Among the group of men that had led the state out of the Union at the Alabama secession convention in Montgomery were two of the Regency’s most recognized spokesmen, Alpheus Baker and John Cochran. John W. Izner, a delegate to the secession convention from St. Clair County, would later recall the Regency members present and leave a colorful account of the scene of their triumph. When several local woman came to present the convention a flag featuring patriotic mottoes emblazoned on it, convention president William McLin Brooks turned to Alpheus Baker and asked him to accept the banner. In “a perfect Niagara of eloquence,” Baker spoke to the assembly as if “the speaker seemed to have dipped down from the eternal world for that special purpose and on that extraordinary occasion.” Regency members must have relished the moment, as the prospect of an independent Southern nation seemed on the verge of becoming a reality.

Symbolically, though, the high point for the Eufaula Regency came in August of 1861 with the election of John Gill Shorter as governor of Alabama after a campaign begun by a few Regency members. In what must have certainly seemed like a triumphant vindication of over a decade of effort to shape public opinion, one of the most respected Regency members took office as the state’s chief executive.”

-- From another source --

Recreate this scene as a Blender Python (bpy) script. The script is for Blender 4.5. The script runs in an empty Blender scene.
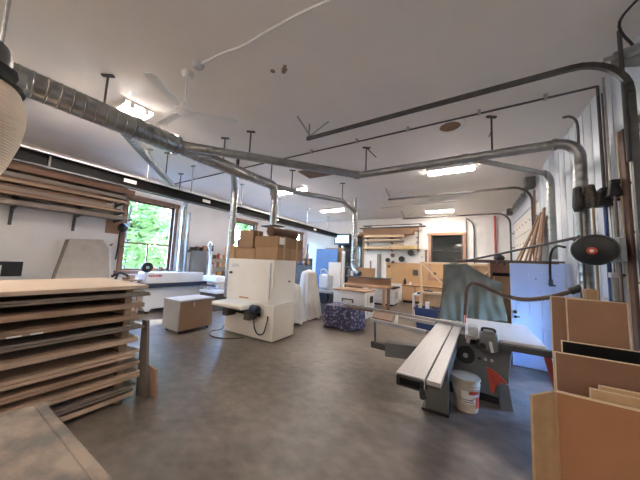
import bpy, bmesh, math, random
from mathutils import Vector, Matrix, noise
random.seed(7)
SC = bpy.context.scene
COL = SC.collection
PI = math.pi

# ------------------------------------------------------------------ materials
def mat(name, col, rough=0.6, metal=0.0, var=0.12, scale=6.0, bump=0.0, bscale=40.0, stretch=None, emit=None, spec=None, col2=None, detail=4.0, ramp=(.3,.7)):
    m = bpy.data.materials.new(name); m.use_nodes = True
    nt = m.node_tree; N = nt.nodes; L = nt.links
    b = N['Principled BSDF']
    b.inputs['Roughness'].default_value = rough
    b.inputs['Metallic'].default_value = metal
    if spec is not None: b.inputs['Specular IOR Level'].default_value = spec
    tc = N.new('ShaderNodeTexCoord'); mp = N.new('ShaderNodeMapping')
    if stretch: mp.inputs['Scale'].default_value = stretch
    L.new(tc.outputs['Object'], mp.inputs['Vector'])
    nz = N.new('ShaderNodeTexNoise'); nz.inputs['Scale'].default_value = scale; nz.inputs['Detail'].default_value = detail
    L.new(mp.outputs['Vector'], nz.inputs['Vector'])
    rp = N.new('ShaderNodeValToRGB')
    c1 = col2 if col2 else tuple(max(0, c*(1-var)) for c in col)
    c2 = col if col2 else tuple(min(1, c*(1+var)) for c in col)
    rp.color_ramp.elements[0].position = ramp[0]; rp.color_ramp.elements[1].position = ramp[1]
    rp.color_ramp.elements[0].color = (*c1, 1); rp.color_ramp.elements[1].color = (*c2, 1)
    L.new(nz.outputs['Fac'], rp.inputs['Fac']); L.new(rp.outputs['Color'], b.inputs['Base Color'])
    if bump:
        n2 = N.new('ShaderNodeTexNoise'); n2.inputs['Scale'].default_value = bscale
        L.new(mp.outputs['Vector'], n2.inputs['Vector'])
        bp = N.new('ShaderNodeBump'); bp.inputs['Strength'].default_value = bump; bp.inputs['Distance'].default_value = 0.02
        L.new(n2.outputs['Fac'], bp.inputs['Height']); L.new(bp.outputs['Normal'], b.inputs['Normal'])
    if emit:
        b.inputs['Emission Color'].default_value = (*emit[0], 1); b.inputs['Emission Strength'].default_value = emit[1]
    return m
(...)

Here’s another account of that glorious day from Dan Carter’s book The Politics of Rage: George Wallace, the Origins of the New Conservatism, and the Transformation of American Politics:

“When word reached Eufaula in mid-December of 1860 that South Carolina had seceded and Alabama would soon follow, the town exploded in a gala celebration of passionate speeches and flag-waving parties. In the words of one reveler, the grand houses along Broad Street seemed “studded with diamonds in a glorious sunlight, so brilliant were the bonfires. From Eufaula, John Shorter rode west to Montgomery to claim his seat as governor of the Confederate state of Alabama.”